Yesterday Girl  is the first feature of Alexander Kluge a public intellectual in print, television and cinema, who was a leader in the New German Cinema in sixties and seventies. In this film he critically ranges over postwar German history through the experiences of Anita G, an East German refugee in the West played by Kluge's sister, inventively showing some influence of  Godardian cinema of the early to mid sixties. It was distributed and and screened here in the late sixties largely unnoticed. On my last viewing, back I think in the eighties, its mix of political-social critique, not without a certain mordant humour and lyricism, had not dated.

The Man who had his Hair Cut Short
The Man Who Had His Hair Cut Short which I took the chance to see twice at the SFF in 1967 before SUFG imported a 16mm print a few years later, Belgian academic and filmmaker Andre Delvaux' first feature atmospherically reflects the filmmaker's acknowledged influence of Hitchcock's Vertigo absorbed into a surrealist narrative which continues through the atmospheric ambiguities of Delvaux' subsequent features.

Blue Collar  I, like many fellow cinephiles, before he was a writer-director, knew Paul Schrader by his writing as editor of Cinema in the sixties to mid seventies and Transcendental Cinema his published Phd thesis on Dreyer, Ozu and Bresson. I didn't see his first feature, Blue Collar (which was leased and circulated on 16mm amongst film societies for years by their national council), until after I'd seen some of the others like Hardcore, The Comfort of Strangers and Cat People, but I'm inclined to think that more than any writer-director, each one of his movies, as you see them, is like a pathbreaking first movie. Blue Collar did impact me as a film about black and white workers like no other from Hollywood in its portrayal of the underside of American working class life. David Thomson writes that Schrader is one of the best talkers, “capable of mixing high flown theory with nuts and bolts Hollywood anecdotes.” I think as a filmmaker he has been just as eclectic and yet...

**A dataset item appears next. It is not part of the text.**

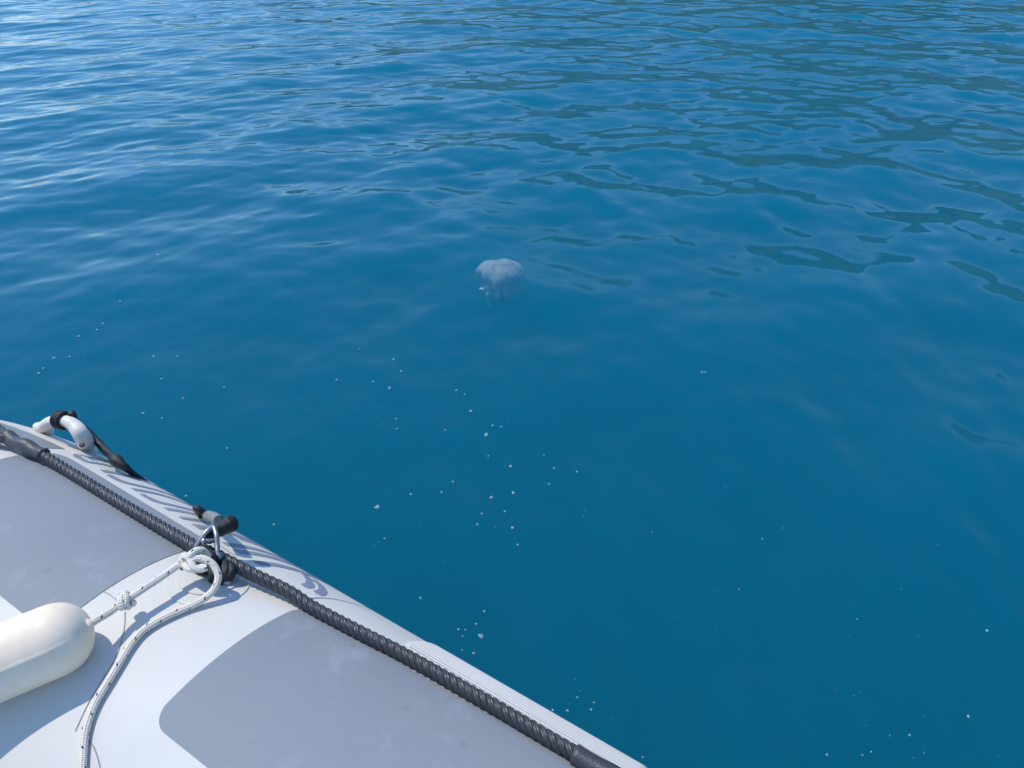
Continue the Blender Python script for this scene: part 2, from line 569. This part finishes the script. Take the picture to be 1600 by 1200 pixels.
seam([sp_of(*q) for q in ((342, 852), (352, 859), (366, 868))])
seam([sp_of(*q) for q in ((196, 955), (193, 990), (180, 1030), (158, 1066), (138, 1100), (118, 1143))])
seam([sp_of(*q) for q in ((136, 1153), (148, 1170), (157, 1200), (160, 1230))])
seam([sp_of(*q) for q in ((163, 925), (172, 930), (182, 938))], .0007)
seam([sp_of(*q) for q in ((0, 697), (12, 694), (24, 690))], .0008)

# lettering round the outboard side, dark grey, slanted; only its upper part comes into view
def stroke(s_hi, s_lo, p0=40.0, p1=74.0, lean=.0017, label=None):
    n = 10; L_, R2 = [], []
    for k in range(n + 1):
        t = k / n; p = p0 + (p1 - p0) * t; d = lean * (p - p0)
        L_.append((s_hi - d, p)); R2.append((s_lo - d, p))
    return L_ + R2[::-1]
def letter(strokes):
    o = None
    for i, st in enumerate(strokes):
        poly = st if isinstance(st, list) else stroke(*st)
        q = decal('letter' if i == 0 else 'letter_stroke', poly, .0007, M['print'], boat if i == 0 else o)
        if i == 0: o = q
        else: o = o
    return o
def arcp(path, wd):
    """thick stroke following a path in (s, phi); wd = half widths in metres"""
    P = catmull([(s, p / DEG, 0) for s, p in path], 6)
    T = np.gradient(P, axis=0); T /= np.linalg.norm(T, axis=1)[:, None]
    w_ = np.interp(np.linspace(0, 1, len(P)), np.linspace(0, 1, len(wd)), wd)
    l = [(p[0] - t[1] * k, (p[1] + t[0] * k) * DEG) for p, t, k in zip(P, T, w_)]
    r = [(p[0] + t[1] * k, (p[1] - t[0] * k) * DEG) for p, t, k in zip(P, T, w_)]
    return l + r[::-1]
def px_poly(pts): return [sp_of(340 + x / 6.667, 820 + y / 6.667) for x, y in pts]
letter([px_poly([(880, 512), (918, 570), (920, 592), (905, 612), (866, 615), (890, 640), (945, 664), (1000, 662), (1012, 640), (985, 590), (965, 560), (930, 530)]),
        px_poly([(975, 572), (1040, 620), (1052, 655), (1040, 680), (995, 690), (1030, 720), (1085, 742), (1130, 735), (1143, 705), (1120, 665), (1100, 640), (1060, 608), (1010, 575)])])
letter([(.640, .626), (.610, .600, 52)])
letter([(.700, .687), (.676, .662)])
letter([(.762, .744), (.724, .712, 50)])
letter([(.790, .779), (.823, .812)])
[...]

Point Blank is my tenth 'out of left field' first film. I initially encountered it at a city Metro cinema c1967 on a double bill with a retitled and probably dubbed Alain Cavalier movie, set during the Algerian war, which I've had to look up, called L'Insoumis (or 'Have I the Right to Kill?'). Set in such relief I recall, although hardly needed, it helped heighten the impact of Boorman's film on me which together with Sweet Smell of Success still constitute the two most riveting 'break-outs' by British auteurs in Hollywood. Hell or High Water (2016) could now be added.